I also have a specific vocabulary section, where I keep little booklets by theme. These are a sort of catch-all for the vocabulary that comes up and needs a place to be written down. This is a reference section. I don’t really quiz the words, but just work them into the things we do all year. Some are not necessarily high-frequency in the scheme of the Spanish language, but pertinent to the students’ daily lives (like ordering food at a restaurant or classroom objects).

When I introduce new phrases, I usually do so in sets of three, and as part of a story (TPRS® style). The students copy the phrase, sketch it, and define it in English underneath.

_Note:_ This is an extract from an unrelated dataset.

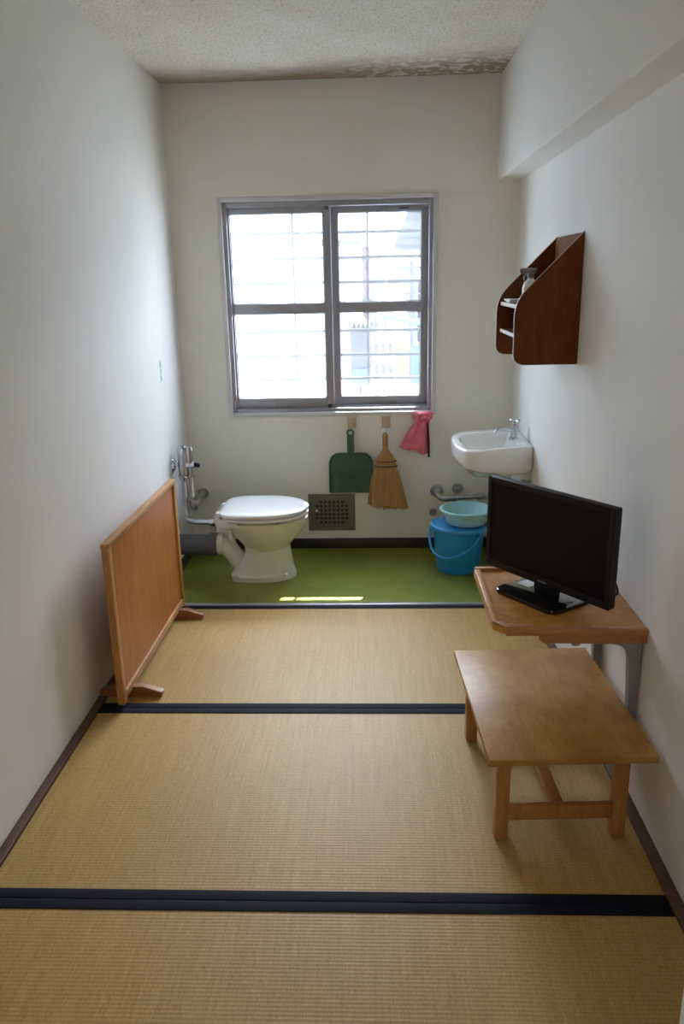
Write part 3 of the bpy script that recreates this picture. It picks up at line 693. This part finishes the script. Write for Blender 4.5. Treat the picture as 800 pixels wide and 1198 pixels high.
b = MB(); b.lathe([(0.013, 0.090), (0.013, 0.104), (0.009, 0.108)], n=20); b.tube([(0.018, 0, 0.114), (-0.030, 0.004, 0.114), (-0.038, 0.005, 0.113)], [0.0095, 0.010, 0.007], 14); b.tube([(-0.012, 0, 0.108), (-0.024, 0, 0.096), (-0.022, 0, 0.082)], 0.0035, 8)
b.build('spray_head', 'grey_plastic', sb)
pa = thing('paper_stack', 'thin stack of white papers lying at the front of the wall shelf', 'paper', (W - 0.155, -0.15, 1.3125))
for i in range(3):
    rr = Matrix.Rotation(0.08 * (i - 1), 4, 'Z')
    MB().box(-0.045, 0.05, -0.05, 0.06, 0.0002 + i * 0.0042, 0.0042 + i * 0.0042, 0.001, mat=rr).build('sheet', 'paper', pa)

# ------------------------------------------------------------------ wall-mounted corner desk and television
DZ = 0.522
dk = thing('wall_desk', 'orange-brown wooden wall desk carrying the television', 'desk', (1.5, -1.14, 0))
X_ = Matrix.Translation((-1.5, 1.14, 0))
out = rounded([(1.298, -1.335), (1.328, -1.372), (1.697, -1.374), (1.697, -0.925), (1.298, -0.925)], [0.012, 0.012, 0, 0, 0.012], 4)
MB().prism(out, 'z', DZ - 0.017, DZ, 0.002).build('desk_top', 'desk', dk, xf=X_)
b = MB()
b.prism([(1.298, -1.335), (1.318, -1.335), (1.318, -0.940), (1.298, -0.940)], 'z', DZ, DZ + 0.008, 0.003)
b.build('side_lip', 'desk', dk, xf=X_)
MB().prism([(1.298, -1.335), (1.328, -1.3725), (1.415, -1.3735), (1.40, -1.358), (1.334, -1.356), (1.318, -1.335)], 'z', DZ, DZ + 0.008, 0.002).build('front_lip', 'desk_edge', dk, xf=X_)
MB().prism([(1.298, -0.940), (1.40, -0.940), (1.40, -0.925), (1.304, -0.925)], 'z', DZ, DZ + 0.010, 0.002).build('back_lip', 'desk_edge', dk, xf=X_)
MB().prism([(1.330, -1.3738), (1.697, -1.3755), (1.697, -1.357), (1.330, -1.355)], 'z', DZ - 0.019, DZ + 0.001, 0.002).build('front_edge', 'desk_edge', dk, xf=X_)
MB().prism([(1.430, -1.3705), (1.697, -1.3735), (1.697, -1.352), (1.420, -1.350)], 'z', DZ - 0.042, DZ - 0.019, 0.002).build('front_rail', 'desk_edge', dk, xf=X_)
def brk(y):
    pf = [(W - 0.004, DZ - 0.044), (W - 0.004, 0.13), (W - 0.022, 0.13), (W - 0.030, 0.33), (W - 0.036, 0.43), (W - 0.052, 0.462), (W - 0.085, DZ - 0.054), (1.45, DZ - 0.052), (1.45, DZ - 0.043), (W - 0.06, DZ - 0.043)]
    pf = rounded(pf, [0, 0, 0, 0, 0.02, 0.02, 0.03, 0, 0, 0], 4)
    MB().prism(pf, 'y', y - 0.014, y + 0.014, 0.001).build('bracket', 'steel', dk, xf=X_)
brk(-1.335); brk(-0.985)
MB().box(1.46, 1.69, -1.349, -0.96, DZ - 0.042, DZ - 0.017).build('under_frame', 'desk_edge', dk, xf=X_)
b = MB(); b.box(1.508, 1.546, -1.30, -1.26, DZ - 0.058, DZ - 0.042, 0.003); b.box(1.50, 1.525, -1.305, -1.28, DZ - 0.054, DZ - 0.046, 0.002)
b.build('catch_plate', 'black', dk, xf=X_)
tag(MB().tube([(1.535, -1.275, DZ - 0.057), (1.54, -1.27, DZ - 0.09)], [0.012, 0.014], 14).build('catch_cylinder', 'chrome_dull', dk, xf=X_), 'small metal cylinder under the desk')

tvL, tvR = Vector((1.332, -0.967, 0)), Vector((1.603, -1.337, 0))
tw = (tvR - tvL).length; mid = (tvL + tvR) / 2; ang = math.atan2(tvR.y - tvL.y, tvR.x - tvL.x)
tv = thing('television', 'black flat screen television angled on the wooden wall desk', 'television', (mid.x, mid.y, DZ), ang)
# local x runs along the screen, local -y is the screen side
tb = 0.036; tt = 0.316; h = tw / 2
b = MB()
b.box(-h, h, 0.0, 0.026, tb, tt, 0.005); b.box(-h + 0.05, h - 0.05, 0.022, 0.048, tb + 0.04, tt - 0.05, 0.012)
b.build('casing', 'black', tv)
bz = frame_mb(-h, h, tb, tt, (0.016, 0.016, 0.022, 0.016), -0.004, 0.003, 0.0015)
bz.build('bezel', 'black', tv)
MB().box(-h + 0.015, h - 0.015, -0.0012, 0.002, tb + 0.021, tt - 0.015).build('display', 'screen', tv, smooth=False)
tag(MB().box(-0.016, 0.016, -0.0048, -0.0038, tb + 0.008, tb + 0.0125).build('badge', plain('grey_print', (0.16, 0.16, 0.17), 0.5), tv), 'tiny grey unreadable badge')
b = MB(); b.box(-0.040, 0.040, 0.004, 0.032, 0.010, 0.10, 0.006)
b.build('neck', 'black', tv)
bs = rounded([(-0.105, -0.083), (0.105, -0.083), (0.115, -0.06), (0.115, 0.085), (-0.115, 0.085), (-0.115, -0.06)], [0.02, 0.02, 0.02, 0.03, 0.03, 0.02], 5)
base = MB().prism(bs, 'z', 0.0, 0.012, 0.004, 3).build('stand_base', 'black_gloss', tv)
tag(MB().box(-0.098, -0.052, -0.0, 0.05, 0.0115, 0.0132).build('sticker', 'paper', base), 'small white sticker')
cw_ = [(1.52, -1.11, 0.64), (1.60, -1.05, 0.62), (1.668, -1.085, 0.58), (1.684, -1.125, 0.545), (1.680, -1.150, 0.528), (1.668, -1.12, 0.5265), (1.655, -1.05, 0.5265), (1.60, -0.99, 0.5265)]
ca, sa = math.cos(-ang), math.sin(-ang)
MB().tube([((x - mid.x) * ca - (y - mid.y) * sa, (x - mid.x) * sa + (y - mid.y) * ca, z - DZ) for x, y, z in cw_], 0.004, 8, 6).build('power_cable', 'black', tv)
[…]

I like this because at-a-glance, everything is still in Spanish. If we do anything with the vocabulary, that work goes on the page, below the flaps. You could just have the students draw boxes of three, but the extra step of flaps make the students pause a little longer on the phrases, and signals a new set. (We put the story on the next page spread.)

This booklet catches all our beginning of the year vocabulary. We record classroom objects right away, so the students can stay in Spanish in class. Otherwise, we fill in the words as they come up.

With booklets like this, I often have the students record the language as it come up, over the year. It eventually gets organized because of the booklet, but I don’t have to do a specific unit that covers these basics.

This is another instance where graphic organizers keep the terms simple. This includes a family tree with names, so you can discuss them or play guess who, as well as space for a famous family tree made by students. 
Last year I did an IPA and unit on food. It was more themed than I usually do, but I had some students getting ready to travel to Latin America.
I like to use pictures (instead of English) when possible. I leave space for several definitions, as terms can vary so much. I didn’t do a traditional list-of-words and quiz. We saw these words in context so much, the students did really well.
Some teachers like their students to keep a dictionary per unit or per theme. This booklet come with my vocabulary pack, with space to record and illustrate terms.
This booklet took us the whole year to fill in, as we talked and read.